ないた赤おに、に泣く。
娘の音読する国語の教科書で泣く。
赤鬼が山に住んでいた。彼は「わたしはおにに生まれてきたが、人のためには、よろこんではたらきたいな。できることなら、人間たちの仲間になって、なかよくくらしていきたいな。」と思っている。人間と仲良くなりたいから、お菓子作って、お茶を淹れて人間をもてなそうと思うのに、人間たちは怖がって近寄ってこない。赤鬼は悲しむ。そこに友達の青鬼がやってきて、一肌脱ぐ。青鬼が町で暴れて、それを赤鬼がやっつけるという芝居を打って、赤鬼はいい鬼なんだと人間に見せたのだ。人間たちは安心して赤鬼と仲良くなった。でも、青鬼が姿を見せなくなった。赤鬼が訪ねると青鬼の家はからっぽだ。青鬼は、旅に出たのだった。赤鬼と付き合ったままなら、人間が赤鬼を疑うかもしれないから、もう会えないよと。

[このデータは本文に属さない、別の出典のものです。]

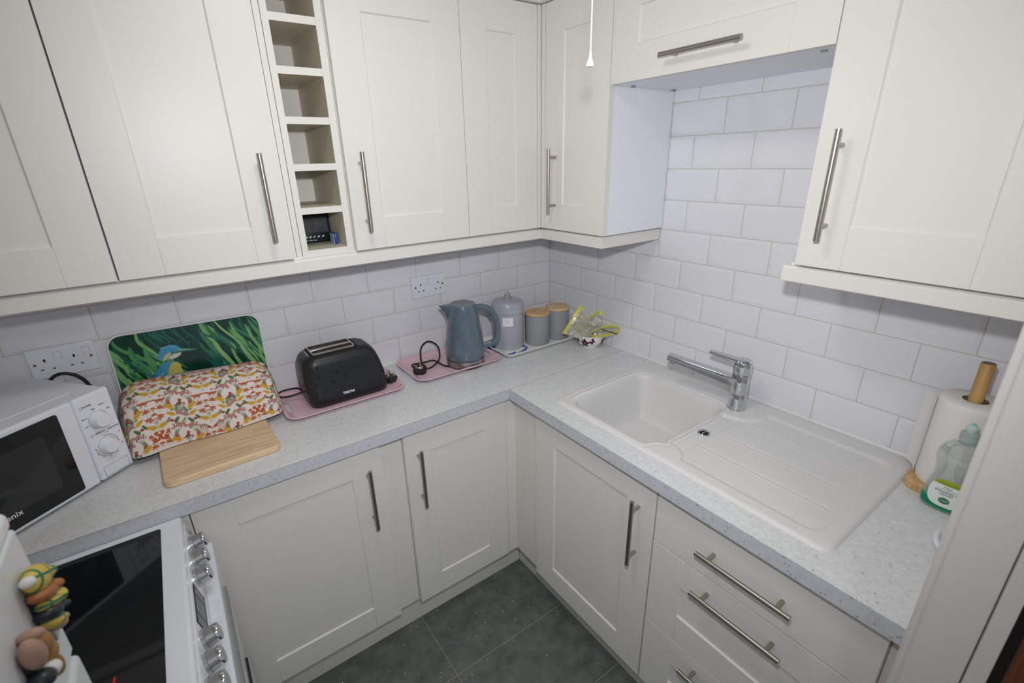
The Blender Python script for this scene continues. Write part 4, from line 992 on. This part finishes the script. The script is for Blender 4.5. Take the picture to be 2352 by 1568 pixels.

悲しすぎないか。小学2年生がこのつらさに耐られるのかと思ってしまうくらい。こんな悲しいことってある?と音読を聞くたびに(毎日だ)、苦しくて泣けてしまう。赤鬼は、たくさんの人間と茶飲み友達になって、生活は賑やかになったけど、そのかわり親友には会えなくなった。青鬼は孤独で孤独を救ったのだ。青鬼は今一人ぼっちなのだろうか?緑鬼とか黄鬼とかはいるのだろうか。赤鬼としばらく会えないってどのくらいの期間だろう。
泣いた赤おにはどうして泣いたんだろう。青鬼の優しさに?後悔?。
自分は繊細な精神の持ち主ではない、と思うのだけど、昔からよく物語の悲しさを引きずる子だった。ごんぎつねだって世界が暗くなるほど落ち込んだ。でも、悲しいだけだったら引きずらない。かわいそう、とは思うけど、自分が一緒になって心が痛くなることはない。私が引きずるのはいつも「取り返しのつかなさ」だった。ちょっと調子に乗って遊んでいたキツネが大事な魚を盗んじゃって、お詫びにいいことしようとしたけど…なんていうごんぎつねは「取り返しのつかなさ」の連鎖で苦しくて、私はあの話を憎んでさえいた。こんな話、知りたくなかったと思った。
「吾輩は猫である」だって嫌いだ。飲んでみたお酒に酔って足滑らせて死んでしまうなんて。
取り返しのつかないことをして、悲しい結果になる、それが私の心をぎりぎりと絞る。
赤鬼は、人間と仲良くなれない寂しさを我慢して、ずっと親友の青鬼と仲良くしていればよかったんじゃないの。青鬼はいなくなっちゃったんだよ。
でも、このお話はまだ取り返しがつく。まだ、間に合う。こんな時、私はお話の続きを作る。そういえば「きつねのおきゃくさま」も続きを作った。「きつねのおきゃくさま」も最後きつねが死んじゃうのだ。私はキツネがムクリと墓から起きて(キョンシーじゃない。息を吹き返したのだ)、ひよこと、うさぎと、あひると幸せに暮らしてもらうことにしたのだった。
赤鬼は、オイオイ泣いて、青鬼に会いたくてたまらなくなりました。自分が大切なものを失くしたことに気付いたのです。
赤鬼は、走りました。たくさんの山を越え、谷を駆け、川を渡りました。いくにちもいくにちも走り続けました。
鬼の足は強くてじょうぶですが、それでもこんなに走った赤鬼の足には、たくさんの傷ができました。それでも赤鬼は走りました。
何日も走った、夜明けのことです。きれいな朝焼けが、山のてっぺんからよく見えました。
「この、おひさまを、青鬼くんとみたいなあ」
赤鬼はそう思いました。赤鬼の赤い肌が、朝の陽の光にてらされて、より赤く、より眩しく、ひかりました。
「やあ、今日のおてんとさまはいやに明るいとおもえば、あかおにくんじゃないか」
そこにいたのは、照れくさそうにたつ、青鬼でした。
この続きは、娘と一緒に作ってみようと思う。